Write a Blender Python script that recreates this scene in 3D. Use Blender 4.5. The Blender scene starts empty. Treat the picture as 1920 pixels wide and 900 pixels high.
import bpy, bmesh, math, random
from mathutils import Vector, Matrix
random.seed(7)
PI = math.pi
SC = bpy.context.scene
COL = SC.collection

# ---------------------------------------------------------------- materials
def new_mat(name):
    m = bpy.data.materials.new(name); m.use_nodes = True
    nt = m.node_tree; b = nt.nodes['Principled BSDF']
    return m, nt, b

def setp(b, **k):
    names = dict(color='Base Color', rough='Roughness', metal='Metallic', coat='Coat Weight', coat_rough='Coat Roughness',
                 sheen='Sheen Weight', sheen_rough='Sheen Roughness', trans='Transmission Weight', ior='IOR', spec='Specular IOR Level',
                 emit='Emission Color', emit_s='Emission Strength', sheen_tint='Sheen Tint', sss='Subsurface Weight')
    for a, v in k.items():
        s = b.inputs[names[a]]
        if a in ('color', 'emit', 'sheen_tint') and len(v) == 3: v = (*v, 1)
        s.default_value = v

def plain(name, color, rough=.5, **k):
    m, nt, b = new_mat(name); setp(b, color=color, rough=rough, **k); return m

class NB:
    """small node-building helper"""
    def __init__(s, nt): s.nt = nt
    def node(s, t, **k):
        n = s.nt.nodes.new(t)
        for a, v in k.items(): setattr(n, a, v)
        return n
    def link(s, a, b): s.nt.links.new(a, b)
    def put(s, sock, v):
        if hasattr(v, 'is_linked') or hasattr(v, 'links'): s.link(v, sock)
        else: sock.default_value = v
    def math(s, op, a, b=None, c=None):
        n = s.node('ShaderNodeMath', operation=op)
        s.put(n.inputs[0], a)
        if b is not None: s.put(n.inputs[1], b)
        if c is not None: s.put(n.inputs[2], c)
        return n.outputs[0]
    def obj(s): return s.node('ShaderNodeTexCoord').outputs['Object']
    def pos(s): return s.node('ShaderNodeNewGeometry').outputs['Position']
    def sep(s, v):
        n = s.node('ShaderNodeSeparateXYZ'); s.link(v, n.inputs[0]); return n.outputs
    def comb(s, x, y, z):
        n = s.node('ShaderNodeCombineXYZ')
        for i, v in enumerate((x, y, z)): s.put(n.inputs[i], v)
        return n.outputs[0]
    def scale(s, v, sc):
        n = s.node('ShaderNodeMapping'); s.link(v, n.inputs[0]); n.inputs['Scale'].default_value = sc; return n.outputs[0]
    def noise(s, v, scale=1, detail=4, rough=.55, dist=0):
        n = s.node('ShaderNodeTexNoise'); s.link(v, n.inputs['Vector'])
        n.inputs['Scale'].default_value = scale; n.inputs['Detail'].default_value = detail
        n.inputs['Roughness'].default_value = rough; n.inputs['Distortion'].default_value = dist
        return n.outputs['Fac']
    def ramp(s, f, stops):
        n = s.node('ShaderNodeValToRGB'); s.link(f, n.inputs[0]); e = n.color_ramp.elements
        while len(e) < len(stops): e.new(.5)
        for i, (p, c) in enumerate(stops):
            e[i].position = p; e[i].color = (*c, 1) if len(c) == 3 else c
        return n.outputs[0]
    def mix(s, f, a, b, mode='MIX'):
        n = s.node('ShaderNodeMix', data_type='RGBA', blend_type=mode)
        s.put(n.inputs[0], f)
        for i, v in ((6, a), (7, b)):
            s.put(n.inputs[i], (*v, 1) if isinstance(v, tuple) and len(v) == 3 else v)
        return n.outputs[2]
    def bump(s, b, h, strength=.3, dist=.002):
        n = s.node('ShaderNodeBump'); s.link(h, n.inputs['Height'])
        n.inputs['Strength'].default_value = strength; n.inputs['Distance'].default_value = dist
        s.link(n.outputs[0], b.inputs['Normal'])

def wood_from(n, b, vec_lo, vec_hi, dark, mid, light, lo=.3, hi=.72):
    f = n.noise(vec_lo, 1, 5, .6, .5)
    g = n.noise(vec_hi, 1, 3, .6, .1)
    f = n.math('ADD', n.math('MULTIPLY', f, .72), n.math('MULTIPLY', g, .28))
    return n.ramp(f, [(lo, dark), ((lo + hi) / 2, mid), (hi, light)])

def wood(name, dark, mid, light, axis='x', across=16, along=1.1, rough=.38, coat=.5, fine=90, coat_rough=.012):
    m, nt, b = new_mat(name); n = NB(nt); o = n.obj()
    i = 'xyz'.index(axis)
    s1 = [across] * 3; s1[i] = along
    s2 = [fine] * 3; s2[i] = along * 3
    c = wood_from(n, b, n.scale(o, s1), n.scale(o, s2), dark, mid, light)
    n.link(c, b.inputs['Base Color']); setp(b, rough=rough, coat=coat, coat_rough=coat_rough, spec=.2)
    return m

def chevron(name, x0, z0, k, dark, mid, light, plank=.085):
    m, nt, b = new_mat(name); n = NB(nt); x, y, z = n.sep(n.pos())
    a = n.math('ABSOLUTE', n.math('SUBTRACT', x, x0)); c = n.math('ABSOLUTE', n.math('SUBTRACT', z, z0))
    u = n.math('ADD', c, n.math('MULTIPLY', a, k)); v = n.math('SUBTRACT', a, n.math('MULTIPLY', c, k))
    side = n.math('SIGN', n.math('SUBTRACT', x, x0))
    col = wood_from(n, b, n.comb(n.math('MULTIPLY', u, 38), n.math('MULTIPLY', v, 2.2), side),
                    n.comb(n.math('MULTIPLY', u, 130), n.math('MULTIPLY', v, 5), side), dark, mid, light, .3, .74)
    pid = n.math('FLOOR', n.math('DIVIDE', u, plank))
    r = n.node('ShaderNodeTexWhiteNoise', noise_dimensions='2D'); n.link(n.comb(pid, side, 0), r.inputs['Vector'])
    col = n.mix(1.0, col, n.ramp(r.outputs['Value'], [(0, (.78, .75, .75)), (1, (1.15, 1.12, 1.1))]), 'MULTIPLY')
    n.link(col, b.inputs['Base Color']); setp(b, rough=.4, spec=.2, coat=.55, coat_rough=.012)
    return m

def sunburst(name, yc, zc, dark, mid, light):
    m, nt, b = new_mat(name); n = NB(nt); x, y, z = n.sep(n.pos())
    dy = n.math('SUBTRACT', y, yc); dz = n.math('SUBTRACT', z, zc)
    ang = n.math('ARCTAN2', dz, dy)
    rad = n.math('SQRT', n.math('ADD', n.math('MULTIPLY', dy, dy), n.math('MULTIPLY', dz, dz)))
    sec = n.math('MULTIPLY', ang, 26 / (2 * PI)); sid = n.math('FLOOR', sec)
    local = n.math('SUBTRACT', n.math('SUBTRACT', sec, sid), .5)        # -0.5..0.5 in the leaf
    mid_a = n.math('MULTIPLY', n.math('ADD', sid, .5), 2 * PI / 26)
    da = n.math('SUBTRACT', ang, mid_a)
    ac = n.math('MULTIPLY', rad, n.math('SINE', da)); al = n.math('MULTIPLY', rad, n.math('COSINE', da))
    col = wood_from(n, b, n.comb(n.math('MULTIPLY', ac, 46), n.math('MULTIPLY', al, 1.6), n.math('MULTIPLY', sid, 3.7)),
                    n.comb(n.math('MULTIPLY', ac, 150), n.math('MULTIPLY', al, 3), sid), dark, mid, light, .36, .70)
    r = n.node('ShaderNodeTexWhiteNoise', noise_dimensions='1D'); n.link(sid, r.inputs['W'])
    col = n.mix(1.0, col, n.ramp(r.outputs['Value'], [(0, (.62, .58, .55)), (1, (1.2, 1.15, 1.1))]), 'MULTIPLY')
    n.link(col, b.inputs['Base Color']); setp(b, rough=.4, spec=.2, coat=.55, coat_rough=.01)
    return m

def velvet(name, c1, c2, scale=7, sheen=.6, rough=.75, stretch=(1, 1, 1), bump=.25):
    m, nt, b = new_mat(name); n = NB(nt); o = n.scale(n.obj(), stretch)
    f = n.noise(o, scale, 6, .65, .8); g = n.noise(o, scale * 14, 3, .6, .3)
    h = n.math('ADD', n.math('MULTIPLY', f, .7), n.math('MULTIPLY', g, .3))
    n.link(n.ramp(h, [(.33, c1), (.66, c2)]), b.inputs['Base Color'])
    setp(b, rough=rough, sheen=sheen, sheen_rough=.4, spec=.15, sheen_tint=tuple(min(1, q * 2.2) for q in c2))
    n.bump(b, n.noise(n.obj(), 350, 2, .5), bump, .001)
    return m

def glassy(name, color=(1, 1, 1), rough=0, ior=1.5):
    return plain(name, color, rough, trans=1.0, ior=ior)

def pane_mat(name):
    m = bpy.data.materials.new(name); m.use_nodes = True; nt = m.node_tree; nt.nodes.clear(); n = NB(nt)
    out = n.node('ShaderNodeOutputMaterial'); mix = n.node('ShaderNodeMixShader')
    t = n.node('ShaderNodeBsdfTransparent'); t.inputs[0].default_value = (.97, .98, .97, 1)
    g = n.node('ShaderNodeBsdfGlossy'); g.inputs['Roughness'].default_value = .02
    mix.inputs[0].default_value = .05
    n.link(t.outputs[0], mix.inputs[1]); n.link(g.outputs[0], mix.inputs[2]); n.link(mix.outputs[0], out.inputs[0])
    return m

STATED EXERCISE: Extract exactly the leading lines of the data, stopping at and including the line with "return m, nt, b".

WRITTEN ANSWER:
Write a Blender Python script that recreates this scene in 3D. Use Blender 4.5. The Blender scene starts empty. Treat the picture as 1920 pixels wide and 900 pixels high.
import bpy, bmesh, math, random
from mathutils import Vector, Matrix
random.seed(7)
PI = math.pi
SC = bpy.context.scene
COL = SC.collection

# ---------------------------------------------------------------- materials
def new_mat(name):
    m = bpy.data.materials.new(name); m.use_nodes = True
    nt = m.node_tree; b = nt.nodes['Principled BSDF']
    return m, nt, b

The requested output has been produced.